March 28, 2016

MISSED IT BY THAT MUCH: What Happens to Journalists When No One Wants to Print Their Words Anymore?

Actually, the real issue is that much of the country doesn’t want to read their words anymore. You can only say for so long, as the late Ginny Carroll, of the then-Washington Post-owned Newsweek, did via the button she wore at the 1992 Republican Convention, “Yeah, I’m with the Media — Screw You,” for so long, before the rest of the country says “screw you” right back. From the birth of the Drudge Report in the mid-‘90s until 2007, old media fought a continuing rear guard effort against the rise of a demassified new media.

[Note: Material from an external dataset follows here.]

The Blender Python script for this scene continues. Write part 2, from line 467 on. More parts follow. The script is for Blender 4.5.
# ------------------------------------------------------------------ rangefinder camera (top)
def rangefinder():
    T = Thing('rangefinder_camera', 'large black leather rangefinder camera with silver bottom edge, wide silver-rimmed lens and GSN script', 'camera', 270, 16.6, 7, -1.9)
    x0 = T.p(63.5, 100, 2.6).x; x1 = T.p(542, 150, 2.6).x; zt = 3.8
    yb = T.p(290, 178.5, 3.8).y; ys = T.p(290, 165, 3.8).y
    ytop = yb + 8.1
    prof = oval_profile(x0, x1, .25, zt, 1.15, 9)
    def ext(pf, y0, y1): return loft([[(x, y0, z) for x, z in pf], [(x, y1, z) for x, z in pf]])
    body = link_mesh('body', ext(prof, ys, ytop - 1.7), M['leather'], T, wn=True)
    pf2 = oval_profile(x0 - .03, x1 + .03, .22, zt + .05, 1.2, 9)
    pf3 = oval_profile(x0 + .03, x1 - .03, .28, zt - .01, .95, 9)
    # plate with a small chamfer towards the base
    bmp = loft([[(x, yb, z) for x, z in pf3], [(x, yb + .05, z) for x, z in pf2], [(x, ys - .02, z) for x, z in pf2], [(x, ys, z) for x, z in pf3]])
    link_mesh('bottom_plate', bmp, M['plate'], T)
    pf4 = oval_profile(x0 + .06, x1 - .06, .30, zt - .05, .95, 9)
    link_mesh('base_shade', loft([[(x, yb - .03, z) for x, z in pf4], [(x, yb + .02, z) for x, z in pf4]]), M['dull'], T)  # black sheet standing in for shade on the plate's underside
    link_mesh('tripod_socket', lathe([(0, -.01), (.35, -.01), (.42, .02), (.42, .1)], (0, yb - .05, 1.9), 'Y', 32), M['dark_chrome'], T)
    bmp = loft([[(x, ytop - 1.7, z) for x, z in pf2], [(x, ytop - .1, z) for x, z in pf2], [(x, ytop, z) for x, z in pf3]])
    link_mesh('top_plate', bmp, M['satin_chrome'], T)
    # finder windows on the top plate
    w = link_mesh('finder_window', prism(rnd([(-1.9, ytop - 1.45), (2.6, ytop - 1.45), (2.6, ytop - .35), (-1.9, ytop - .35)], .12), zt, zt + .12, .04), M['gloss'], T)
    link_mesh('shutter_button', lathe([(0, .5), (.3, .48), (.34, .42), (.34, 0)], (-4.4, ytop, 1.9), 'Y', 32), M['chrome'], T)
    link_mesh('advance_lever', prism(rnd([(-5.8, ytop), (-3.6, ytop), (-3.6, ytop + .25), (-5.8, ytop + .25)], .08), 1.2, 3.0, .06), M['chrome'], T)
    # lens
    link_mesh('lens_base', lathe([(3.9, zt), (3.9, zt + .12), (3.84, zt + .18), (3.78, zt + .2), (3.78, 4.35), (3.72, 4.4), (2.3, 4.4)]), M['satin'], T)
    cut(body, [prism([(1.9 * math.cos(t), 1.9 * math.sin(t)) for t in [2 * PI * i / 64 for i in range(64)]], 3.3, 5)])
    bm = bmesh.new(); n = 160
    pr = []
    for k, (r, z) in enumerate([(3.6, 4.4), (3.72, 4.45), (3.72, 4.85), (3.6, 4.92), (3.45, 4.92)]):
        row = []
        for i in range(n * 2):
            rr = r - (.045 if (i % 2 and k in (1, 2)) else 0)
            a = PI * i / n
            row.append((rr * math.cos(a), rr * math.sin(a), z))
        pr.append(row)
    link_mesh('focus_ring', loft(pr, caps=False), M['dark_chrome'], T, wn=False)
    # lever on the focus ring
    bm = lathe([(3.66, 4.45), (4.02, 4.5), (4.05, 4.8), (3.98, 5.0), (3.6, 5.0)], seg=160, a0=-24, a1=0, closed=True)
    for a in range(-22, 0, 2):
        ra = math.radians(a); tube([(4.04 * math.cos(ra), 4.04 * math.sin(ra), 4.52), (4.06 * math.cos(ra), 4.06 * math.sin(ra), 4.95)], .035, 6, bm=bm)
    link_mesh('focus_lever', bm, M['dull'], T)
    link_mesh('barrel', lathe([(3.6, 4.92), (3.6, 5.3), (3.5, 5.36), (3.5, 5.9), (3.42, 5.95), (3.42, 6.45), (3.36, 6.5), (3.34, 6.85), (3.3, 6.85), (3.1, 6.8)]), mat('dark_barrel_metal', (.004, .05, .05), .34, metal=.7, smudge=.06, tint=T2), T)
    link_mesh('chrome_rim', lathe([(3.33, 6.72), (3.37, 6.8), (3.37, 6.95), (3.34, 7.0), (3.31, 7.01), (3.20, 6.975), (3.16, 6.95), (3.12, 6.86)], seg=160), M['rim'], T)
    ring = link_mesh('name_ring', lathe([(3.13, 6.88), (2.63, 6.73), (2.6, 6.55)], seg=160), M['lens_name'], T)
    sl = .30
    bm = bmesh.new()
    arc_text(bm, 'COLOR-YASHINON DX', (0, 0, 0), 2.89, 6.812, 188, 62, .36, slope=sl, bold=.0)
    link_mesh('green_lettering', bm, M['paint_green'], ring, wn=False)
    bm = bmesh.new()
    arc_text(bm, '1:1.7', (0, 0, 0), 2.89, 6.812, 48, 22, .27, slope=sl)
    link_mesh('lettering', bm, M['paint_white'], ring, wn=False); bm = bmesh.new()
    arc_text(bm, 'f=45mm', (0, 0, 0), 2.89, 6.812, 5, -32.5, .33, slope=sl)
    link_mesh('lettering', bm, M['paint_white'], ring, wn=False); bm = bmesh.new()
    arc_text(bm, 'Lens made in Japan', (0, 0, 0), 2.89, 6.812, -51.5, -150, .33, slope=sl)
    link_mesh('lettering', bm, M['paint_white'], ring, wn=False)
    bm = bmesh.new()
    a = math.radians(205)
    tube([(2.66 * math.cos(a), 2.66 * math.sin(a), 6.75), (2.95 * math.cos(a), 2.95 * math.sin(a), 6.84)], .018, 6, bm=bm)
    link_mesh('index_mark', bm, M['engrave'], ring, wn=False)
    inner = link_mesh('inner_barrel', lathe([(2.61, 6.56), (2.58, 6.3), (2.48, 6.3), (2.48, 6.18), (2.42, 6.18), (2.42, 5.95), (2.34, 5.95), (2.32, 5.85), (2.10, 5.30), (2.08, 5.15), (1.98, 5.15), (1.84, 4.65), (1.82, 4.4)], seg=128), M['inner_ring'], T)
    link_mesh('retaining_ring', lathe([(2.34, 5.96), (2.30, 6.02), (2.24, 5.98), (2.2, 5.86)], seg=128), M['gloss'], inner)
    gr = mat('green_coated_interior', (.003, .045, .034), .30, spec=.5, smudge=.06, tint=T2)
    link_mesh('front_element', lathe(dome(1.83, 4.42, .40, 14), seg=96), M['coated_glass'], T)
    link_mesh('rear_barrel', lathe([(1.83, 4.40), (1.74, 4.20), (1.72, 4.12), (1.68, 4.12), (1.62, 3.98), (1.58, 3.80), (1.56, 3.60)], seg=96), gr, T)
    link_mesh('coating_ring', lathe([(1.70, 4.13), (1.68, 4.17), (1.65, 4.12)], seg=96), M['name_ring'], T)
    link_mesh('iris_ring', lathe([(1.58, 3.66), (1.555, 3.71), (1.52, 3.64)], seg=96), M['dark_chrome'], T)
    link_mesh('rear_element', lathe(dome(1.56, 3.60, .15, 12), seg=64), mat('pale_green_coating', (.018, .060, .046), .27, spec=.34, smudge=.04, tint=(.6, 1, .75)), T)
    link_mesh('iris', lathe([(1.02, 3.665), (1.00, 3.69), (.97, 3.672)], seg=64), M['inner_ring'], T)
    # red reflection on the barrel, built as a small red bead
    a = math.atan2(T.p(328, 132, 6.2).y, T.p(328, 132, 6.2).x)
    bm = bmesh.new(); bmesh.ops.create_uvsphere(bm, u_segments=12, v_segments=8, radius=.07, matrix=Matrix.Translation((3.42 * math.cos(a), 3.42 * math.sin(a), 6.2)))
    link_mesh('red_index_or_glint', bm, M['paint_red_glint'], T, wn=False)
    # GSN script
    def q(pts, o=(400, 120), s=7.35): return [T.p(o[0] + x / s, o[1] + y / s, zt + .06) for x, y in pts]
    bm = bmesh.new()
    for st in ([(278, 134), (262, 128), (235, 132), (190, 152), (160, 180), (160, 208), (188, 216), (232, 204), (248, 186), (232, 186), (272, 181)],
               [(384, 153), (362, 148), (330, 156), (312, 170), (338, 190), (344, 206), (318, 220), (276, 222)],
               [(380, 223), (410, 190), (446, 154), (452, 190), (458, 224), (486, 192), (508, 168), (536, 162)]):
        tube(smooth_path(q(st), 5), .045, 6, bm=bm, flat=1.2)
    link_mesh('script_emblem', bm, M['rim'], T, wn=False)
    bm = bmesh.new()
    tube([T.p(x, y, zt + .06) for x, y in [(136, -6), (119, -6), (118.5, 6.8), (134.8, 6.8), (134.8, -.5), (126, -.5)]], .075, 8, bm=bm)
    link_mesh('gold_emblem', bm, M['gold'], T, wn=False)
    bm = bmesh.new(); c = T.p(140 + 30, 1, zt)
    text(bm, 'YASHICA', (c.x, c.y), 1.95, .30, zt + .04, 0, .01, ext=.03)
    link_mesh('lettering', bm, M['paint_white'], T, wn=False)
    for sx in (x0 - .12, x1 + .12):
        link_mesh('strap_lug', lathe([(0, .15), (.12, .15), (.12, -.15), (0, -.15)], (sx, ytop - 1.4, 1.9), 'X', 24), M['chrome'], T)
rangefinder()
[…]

In 2008, the plan shifted somewhat, as old media went all-in to elect Barack Obama, and the mask was off — it was plain to the nation that we’re reading not objective journalists, but Democrat activists with bylines. The goal that year was to just drag BHO over the finish line, and then hope against hope for the same sorts of bailouts that the banks and automakers were then lining up for and receiving from the federal government.  Because, as Megan McArdle warned in 2009, by then, “the media death spiral” was in full swing:

I think we’re witnessing the end of the newspaper business, full stop, not the end of the newspaper business as we know it.  The economics just aren’t there.  At some point, industries enter a death spiral:  too few consumers raises their average costs, meaning they eventually have to pass price increases onto their customers.  That drives more customers away.  Rinse and repeat . . .

For twenty years, newspapers have been trying to slow the process with increasingly desperate cost cutting, but almost all are at the end of that rope; they can’t cut their newsroom or production staff any further and still put out a newspaper.  There just aren’t enough customers who are willing to pay for their product what it costs to produce it.

In a follow-up McArdle added that the goal was just to keep the lights on a little while longer. “A bunch of my journalist friends and I have decided that our new toast is ‘to 2010’.  2009 has so far been pretty disappointing for almost everyone I know, not to mention the country for which we all have great affection.”

Ahh, but that’s just it: ever since the late sixties, when the staff at Time magazine seemed baffled by its core readers — the very readers its then-recently deceased conservative founder had cultivated for nearly half a century — I’ve seen very little from the MSM that leads me to believe that it has great affection for either this country, or the majority of the people who inhabit it.